Given instruction: Line by line, reproduce exactly the beginning of the listing below, ending with the line that contains "ncl = fbm(CP * .8, 4, 91)" and adding nothing.

##### Supplied data

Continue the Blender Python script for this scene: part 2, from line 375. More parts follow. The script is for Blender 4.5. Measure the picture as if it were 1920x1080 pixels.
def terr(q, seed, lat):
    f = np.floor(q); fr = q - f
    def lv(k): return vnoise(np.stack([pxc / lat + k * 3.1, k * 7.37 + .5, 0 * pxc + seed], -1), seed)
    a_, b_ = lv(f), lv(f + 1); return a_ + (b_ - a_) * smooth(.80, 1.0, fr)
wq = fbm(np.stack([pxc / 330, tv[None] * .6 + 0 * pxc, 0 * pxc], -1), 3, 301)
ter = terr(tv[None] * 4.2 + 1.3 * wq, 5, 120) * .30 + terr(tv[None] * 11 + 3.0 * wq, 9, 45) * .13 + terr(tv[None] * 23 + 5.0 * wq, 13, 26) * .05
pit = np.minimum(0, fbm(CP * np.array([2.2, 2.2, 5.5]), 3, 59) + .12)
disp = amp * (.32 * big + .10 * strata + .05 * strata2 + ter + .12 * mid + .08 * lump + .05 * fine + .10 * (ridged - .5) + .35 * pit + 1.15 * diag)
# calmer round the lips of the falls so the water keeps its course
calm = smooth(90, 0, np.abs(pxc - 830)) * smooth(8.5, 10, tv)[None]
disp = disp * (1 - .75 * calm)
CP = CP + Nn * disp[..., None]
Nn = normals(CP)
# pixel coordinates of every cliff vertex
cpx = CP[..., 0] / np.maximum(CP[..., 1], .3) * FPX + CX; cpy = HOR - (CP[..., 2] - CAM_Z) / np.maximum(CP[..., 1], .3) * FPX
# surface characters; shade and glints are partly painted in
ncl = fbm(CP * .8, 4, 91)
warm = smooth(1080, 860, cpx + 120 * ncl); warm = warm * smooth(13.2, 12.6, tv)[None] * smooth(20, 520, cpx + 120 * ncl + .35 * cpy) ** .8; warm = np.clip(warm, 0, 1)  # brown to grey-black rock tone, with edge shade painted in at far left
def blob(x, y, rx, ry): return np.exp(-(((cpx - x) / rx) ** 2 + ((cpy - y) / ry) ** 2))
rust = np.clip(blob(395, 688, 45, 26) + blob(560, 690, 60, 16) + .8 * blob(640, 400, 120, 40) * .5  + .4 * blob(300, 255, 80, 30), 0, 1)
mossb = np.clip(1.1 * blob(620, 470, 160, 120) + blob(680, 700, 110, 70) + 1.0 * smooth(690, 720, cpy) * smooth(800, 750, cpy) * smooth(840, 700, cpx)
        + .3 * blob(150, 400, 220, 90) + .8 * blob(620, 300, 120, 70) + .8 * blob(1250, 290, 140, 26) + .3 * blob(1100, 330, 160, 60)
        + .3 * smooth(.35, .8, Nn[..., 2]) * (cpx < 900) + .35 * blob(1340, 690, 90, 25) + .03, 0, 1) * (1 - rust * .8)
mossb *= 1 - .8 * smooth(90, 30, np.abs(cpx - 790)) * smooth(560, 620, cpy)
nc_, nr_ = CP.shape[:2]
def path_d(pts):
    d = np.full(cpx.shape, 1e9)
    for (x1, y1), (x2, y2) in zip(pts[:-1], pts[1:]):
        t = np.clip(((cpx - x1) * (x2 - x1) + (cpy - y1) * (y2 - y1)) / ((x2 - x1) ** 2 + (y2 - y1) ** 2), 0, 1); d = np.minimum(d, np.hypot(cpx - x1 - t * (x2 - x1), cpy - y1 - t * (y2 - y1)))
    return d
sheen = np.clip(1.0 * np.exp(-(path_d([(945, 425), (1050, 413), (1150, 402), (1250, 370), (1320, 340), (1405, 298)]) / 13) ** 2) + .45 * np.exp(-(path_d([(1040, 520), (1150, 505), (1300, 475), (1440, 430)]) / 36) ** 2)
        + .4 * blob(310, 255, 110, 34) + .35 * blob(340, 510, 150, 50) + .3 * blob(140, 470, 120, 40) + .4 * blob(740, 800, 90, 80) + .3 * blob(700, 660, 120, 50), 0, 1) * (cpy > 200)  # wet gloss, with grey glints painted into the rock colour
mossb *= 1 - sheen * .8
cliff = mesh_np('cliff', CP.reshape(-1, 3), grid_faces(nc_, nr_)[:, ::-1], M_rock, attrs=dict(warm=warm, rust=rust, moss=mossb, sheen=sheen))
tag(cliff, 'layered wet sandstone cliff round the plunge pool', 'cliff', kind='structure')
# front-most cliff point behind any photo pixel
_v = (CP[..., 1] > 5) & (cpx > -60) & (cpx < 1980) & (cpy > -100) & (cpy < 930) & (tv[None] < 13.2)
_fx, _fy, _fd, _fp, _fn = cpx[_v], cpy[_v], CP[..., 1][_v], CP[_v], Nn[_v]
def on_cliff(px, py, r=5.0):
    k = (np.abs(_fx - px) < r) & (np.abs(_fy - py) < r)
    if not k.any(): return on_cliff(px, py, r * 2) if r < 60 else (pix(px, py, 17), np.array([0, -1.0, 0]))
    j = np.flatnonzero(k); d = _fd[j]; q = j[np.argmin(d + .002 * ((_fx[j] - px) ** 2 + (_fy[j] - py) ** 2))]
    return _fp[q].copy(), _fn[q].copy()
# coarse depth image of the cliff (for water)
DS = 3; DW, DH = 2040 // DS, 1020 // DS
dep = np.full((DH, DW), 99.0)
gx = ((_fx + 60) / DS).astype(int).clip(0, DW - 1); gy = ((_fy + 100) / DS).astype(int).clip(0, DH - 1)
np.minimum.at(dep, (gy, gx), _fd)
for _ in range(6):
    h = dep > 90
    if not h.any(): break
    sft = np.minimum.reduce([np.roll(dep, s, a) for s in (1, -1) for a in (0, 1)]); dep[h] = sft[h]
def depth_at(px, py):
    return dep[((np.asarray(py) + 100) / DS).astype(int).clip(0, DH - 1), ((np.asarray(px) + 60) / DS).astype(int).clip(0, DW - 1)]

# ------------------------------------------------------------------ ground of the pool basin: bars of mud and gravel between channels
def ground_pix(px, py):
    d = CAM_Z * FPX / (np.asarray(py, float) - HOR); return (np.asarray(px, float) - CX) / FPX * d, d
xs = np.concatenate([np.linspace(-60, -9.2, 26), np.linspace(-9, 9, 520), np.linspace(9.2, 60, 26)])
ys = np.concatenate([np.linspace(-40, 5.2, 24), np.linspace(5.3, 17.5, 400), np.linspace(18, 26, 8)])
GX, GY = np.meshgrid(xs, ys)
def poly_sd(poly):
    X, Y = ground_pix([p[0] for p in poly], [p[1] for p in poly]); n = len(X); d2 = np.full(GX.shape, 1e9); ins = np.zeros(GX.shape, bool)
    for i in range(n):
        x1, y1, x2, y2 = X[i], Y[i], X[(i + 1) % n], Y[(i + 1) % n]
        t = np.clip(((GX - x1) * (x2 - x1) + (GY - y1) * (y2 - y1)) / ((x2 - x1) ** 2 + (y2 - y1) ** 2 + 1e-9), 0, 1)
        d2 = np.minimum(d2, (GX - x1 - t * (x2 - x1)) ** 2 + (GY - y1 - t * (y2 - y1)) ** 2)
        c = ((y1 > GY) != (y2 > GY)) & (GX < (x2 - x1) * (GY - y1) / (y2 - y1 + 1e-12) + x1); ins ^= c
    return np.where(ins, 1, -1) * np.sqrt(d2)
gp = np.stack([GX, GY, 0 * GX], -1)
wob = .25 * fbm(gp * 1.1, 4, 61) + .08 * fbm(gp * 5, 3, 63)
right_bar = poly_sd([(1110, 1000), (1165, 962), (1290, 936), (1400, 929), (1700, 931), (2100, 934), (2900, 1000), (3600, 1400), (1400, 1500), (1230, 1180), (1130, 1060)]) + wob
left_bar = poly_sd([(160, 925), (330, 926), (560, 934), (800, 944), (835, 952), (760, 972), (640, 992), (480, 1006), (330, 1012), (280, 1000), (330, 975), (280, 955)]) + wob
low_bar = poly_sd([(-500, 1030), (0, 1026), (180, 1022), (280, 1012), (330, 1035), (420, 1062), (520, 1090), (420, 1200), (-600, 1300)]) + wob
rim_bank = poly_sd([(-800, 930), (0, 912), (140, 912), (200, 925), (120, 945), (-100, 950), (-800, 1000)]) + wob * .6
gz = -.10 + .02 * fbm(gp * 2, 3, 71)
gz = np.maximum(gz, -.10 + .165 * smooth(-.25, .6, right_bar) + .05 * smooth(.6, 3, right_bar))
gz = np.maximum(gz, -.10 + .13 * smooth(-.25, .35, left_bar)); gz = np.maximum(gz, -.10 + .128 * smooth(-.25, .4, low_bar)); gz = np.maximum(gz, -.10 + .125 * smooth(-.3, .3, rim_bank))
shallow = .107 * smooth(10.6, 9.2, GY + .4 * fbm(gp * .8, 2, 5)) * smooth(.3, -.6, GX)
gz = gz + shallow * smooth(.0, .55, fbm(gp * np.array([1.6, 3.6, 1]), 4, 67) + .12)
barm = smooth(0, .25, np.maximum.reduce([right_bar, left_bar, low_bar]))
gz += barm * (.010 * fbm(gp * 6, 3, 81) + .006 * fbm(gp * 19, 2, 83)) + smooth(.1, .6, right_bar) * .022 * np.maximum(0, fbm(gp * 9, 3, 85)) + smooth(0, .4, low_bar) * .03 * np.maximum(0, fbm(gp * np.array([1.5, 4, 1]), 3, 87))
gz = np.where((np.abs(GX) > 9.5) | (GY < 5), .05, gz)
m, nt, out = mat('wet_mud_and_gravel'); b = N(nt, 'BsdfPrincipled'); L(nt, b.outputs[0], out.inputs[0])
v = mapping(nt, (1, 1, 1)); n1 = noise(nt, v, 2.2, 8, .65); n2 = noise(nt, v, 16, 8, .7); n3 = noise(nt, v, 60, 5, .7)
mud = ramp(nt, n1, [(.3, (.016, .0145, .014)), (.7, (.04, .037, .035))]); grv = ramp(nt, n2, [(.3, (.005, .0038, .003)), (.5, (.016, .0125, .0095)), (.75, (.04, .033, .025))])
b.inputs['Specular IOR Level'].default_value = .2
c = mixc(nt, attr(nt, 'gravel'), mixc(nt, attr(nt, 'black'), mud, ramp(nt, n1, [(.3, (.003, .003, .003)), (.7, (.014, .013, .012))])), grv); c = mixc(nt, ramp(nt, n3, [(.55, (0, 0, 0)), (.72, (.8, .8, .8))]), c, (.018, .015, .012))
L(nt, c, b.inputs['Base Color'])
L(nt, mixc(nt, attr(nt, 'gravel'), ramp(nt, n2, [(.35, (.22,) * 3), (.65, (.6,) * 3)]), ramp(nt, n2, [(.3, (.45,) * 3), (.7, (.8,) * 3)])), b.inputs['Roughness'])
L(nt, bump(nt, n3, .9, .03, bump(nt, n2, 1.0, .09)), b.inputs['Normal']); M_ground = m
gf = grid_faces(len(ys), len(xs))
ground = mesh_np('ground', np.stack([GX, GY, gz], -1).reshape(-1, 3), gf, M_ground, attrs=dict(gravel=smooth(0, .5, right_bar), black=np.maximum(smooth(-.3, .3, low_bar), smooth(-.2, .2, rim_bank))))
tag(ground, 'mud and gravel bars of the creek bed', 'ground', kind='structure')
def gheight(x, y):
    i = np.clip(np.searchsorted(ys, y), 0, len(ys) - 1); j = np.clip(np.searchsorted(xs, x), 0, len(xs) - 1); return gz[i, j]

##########

Complete response:
Continue the Blender Python script for this scene: part 2, from line 375. More parts follow. The script is for Blender 4.5. Measure the picture as if it were 1920x1080 pixels.
def terr(q, seed, lat):
    f = np.floor(q); fr = q - f
    def lv(k): return vnoise(np.stack([pxc / lat + k * 3.1, k * 7.37 + .5, 0 * pxc + seed], -1), seed)
    a_, b_ = lv(f), lv(f + 1); return a_ + (b_ - a_) * smooth(.80, 1.0, fr)
wq = fbm(np.stack([pxc / 330, tv[None] * .6 + 0 * pxc, 0 * pxc], -1), 3, 301)
ter = terr(tv[None] * 4.2 + 1.3 * wq, 5, 120) * .30 + terr(tv[None] * 11 + 3.0 * wq, 9, 45) * .13 + terr(tv[None] * 23 + 5.0 * wq, 13, 26) * .05
pit = np.minimum(0, fbm(CP * np.array([2.2, 2.2, 5.5]), 3, 59) + .12)
disp = amp * (.32 * big + .10 * strata + .05 * strata2 + ter + .12 * mid + .08 * lump + .05 * fine + .10 * (ridged - .5) + .35 * pit + 1.15 * diag)
# calmer round the lips of the falls so the water keeps its course
calm = smooth(90, 0, np.abs(pxc - 830)) * smooth(8.5, 10, tv)[None]
disp = disp * (1 - .75 * calm)
CP = CP + Nn * disp[..., None]
Nn = normals(CP)
# pixel coordinates of every cliff vertex
cpx = CP[..., 0] / np.maximum(CP[..., 1], .3) * FPX + CX; cpy = HOR - (CP[..., 2] - CAM_Z) / np.maximum(CP[..., 1], .3) * FPX
# surface characters; shade and glints are partly painted in
ncl = fbm(CP * .8, 4, 91)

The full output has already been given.